Doctor Who

Starring: Sylvester McCoy
Big Finish Productions
RRP 13.99
ISBN 1 84435 031 2, BFPDWCD7Y
Available now

The disfigured and enigmatic Doctor John Smith invites his closest friends to dinner to celebrate his birthday. Following a series of gruesome murders, the conversation turns to questions of morality and nature versus nurture. Is it possible for a killer to be motivated by nothing more than pure evil? Then an unexpected visitor arrives - another Doctor...

This, the final entry in Big Finish's loosely themed "villains" trilogy of character studies, is even more intensely focused than last month's Davros. Writer Joseph Lidster goes for a stage-play approach, using a minimal cast and a single primary location, a house on an Edwardian-styled colony world. Like the creepy Edwardian mansion in Robert Shearman's The Chimes of Midnight, you get the distinct impression that all is not as it should be, especially when the guests, Adjudicator Victor Schaeffer (Philip Madoc) and his wife Jacqueline (Anne Ridler), start making bigoted and hurtful comments that seem entirely out of character.

Their host, an amnesiac Master, is portrayed by Geoffrey Beevers, who previously played the part in The Keeper of Traken and in Big Finish's Dust Breeding. The actor's velvety tones work just as well in the mode of amiable and (temporarily) innocent physician as they did in the guise of the Doctor's arch nemesis.

As a villain, the Master has often been derided by critics for lacking convincing motivation, doing the wicked things he does simply because he is evil. The writer latches on to this character flaw and makes a plot point out of it, revealing a shocking detail from the Doctor's past along the way. Lidster manages to reconcile the fact that the Doctor has sometimes regarded his former friend with pity and compassion (in The Sea Devils and the TV movie, for example), while at other times considering the villain to be irredeemable (in stories such as The Deadly Assassin and The Mark of the Rani). He also ties in the Seventh Doctor's occasional dealings with the forces of Death and Time in Virgin Publishing's New Adventures novels.

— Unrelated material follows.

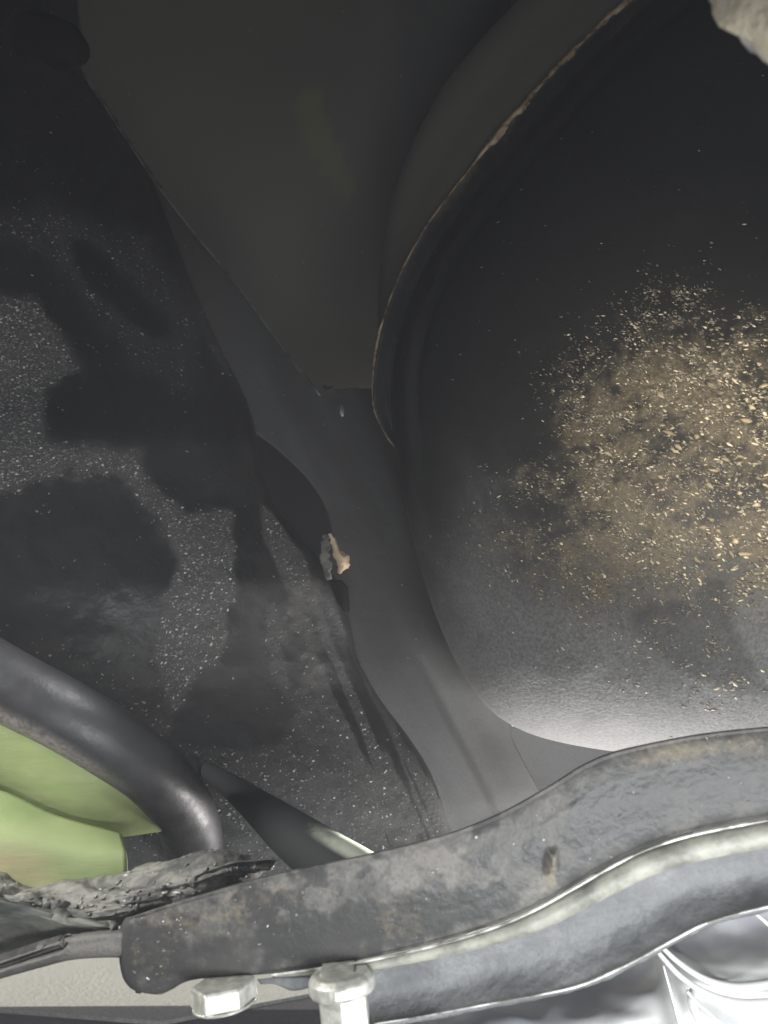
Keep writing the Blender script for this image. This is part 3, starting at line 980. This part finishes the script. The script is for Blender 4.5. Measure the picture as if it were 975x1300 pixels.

Some fans were disappointed that Beevers' role as the "degenerated" Master in Dust Breeding seemed to contradict the character's regeneration into a new body in the New Adventure, First Frontier. However, this story, with its hints at the imminent events in the TV movie, adds weight to my own theory that the Master's meeting with the Doctor and Ace in Dust Breeding actually takes place after First Frontier and Happy Endings as far as the Master is concerned. Such continuity building is undermined slightly by the Doctor's comment that the Master always travels alone (he had a companion called Ailla in the novel The Dark Path and was accompanied by Glitz in The Trial of a Time Lord), but the Doctor is clearly generalising.

The story's ending is necessarily inconclusive, but otherwise this is a quite masterful analysis of a notoriously difficult character.